（数字a）vs整数类型推断

Question

Consider the following Haskell function:

sign a
  | a < 0 = (-1)
  | a > 0 = 1
  | otherwise = 0

When I load this into ghci I expected :t sign to be:

sign :: (Num a, Ord a) => a -> Integer

Instead it inferred it as:

*Main> :t sign
sign :: (Num a1, Num a, Ord a1) => a1 -> a

Similarly, if I ask for the type of the integer 5 , I expected Integer , but instead I got

*Main> :t 5
5 :: Num a => a

There's something I am not understanding about Haskell's types. The thing is, if all I know about the return type of sign is that it is an instance of the Num typeclass, then I should not be able to pass its return value into this function:

double :: Integer -> Integer
double x = x * 2

That is, my double function requires an Integer , not just any instance of Num .

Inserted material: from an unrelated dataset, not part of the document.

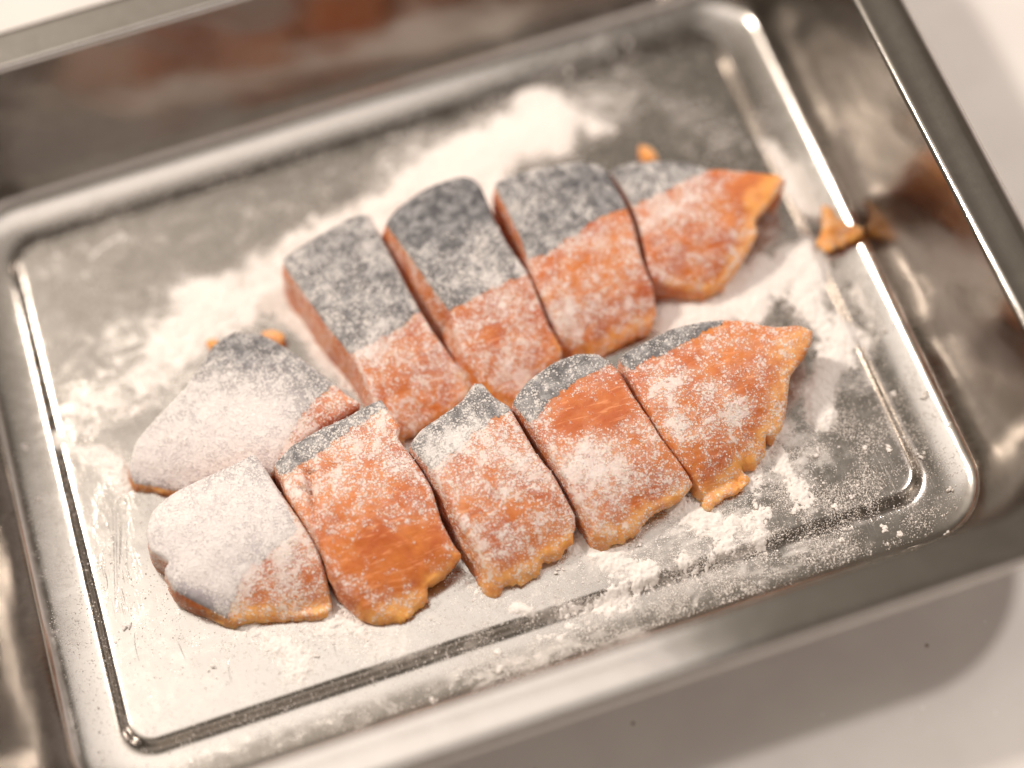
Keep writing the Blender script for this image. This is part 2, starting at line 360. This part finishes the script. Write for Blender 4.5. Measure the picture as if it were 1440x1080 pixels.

Yet, the following works just fine:

*Main> double (sign 5.5)
2

What is it that I am mis-understanding about Haskell's type system?

Answer 1

The thing is, if all I know about the return type of 'sign' is that it is an instance of the Num typeclass, then I should not be able to pass its return value into this function:

Right, if that were all that you knew, you couldn't pass it to double .

But the type

sign :: (Num a1, Num a, Ord a1) => a1 -> a

means that the result type of sign is whichever Num type the caller demands . Type variables in type signatures are (implicitly) universally quantified, not existentially , like for eg Java interfaces.

sign can produce a return value of arbitrary type, subject to the restriction it be an instance of Num , and the type it returns is determined by the calling context.

If the caller wants an Integer , it gets one. If it wants a Double , no problem either.

I forgot to mention initially:

Similarly, if I ask for the type of the integer 5, I expected "Integer", but instead I got

    *Main> :t 5
    5 :: Num a => a

Numeric literals are polymorphic, an integer literal stands for fromInteger value , and a fractional literal for fromRational value .

Answer 2

I just wanted to clarify @DanielFischer's answer a little. A type signature like f :: Num b => a -> b means that f is capable of returning any instance of the typeclass Num . When f is called, Haskell uses the context (the type signature of the caller) to determine the concrete type of b .

Moreover, Haskell's numeric literals are an example of this type of polymorphism. That's why :t 5 gave you Num a => a . The symbol 5 is capable of acting as any type of number, not just an integer. The context it appears in determines which it will be.

Answer 3

In Haskell, if a function returns type x is its result, that means that the caller can choose what x should be, not the function . Rather, the function must be able to return any possible type .

Your sign can return any type of data - including Integer . The double function wants an Integer , so that's just fine - sign can return that.

Another part of the puzzle you may not be aware of: In Java, 2 has type int and 2.0 has type double . But in Haskell, 2 has type Num x => x - in other words, any possible number type . (Also 2.0 has type Fractional x => x , which is a similar deal.)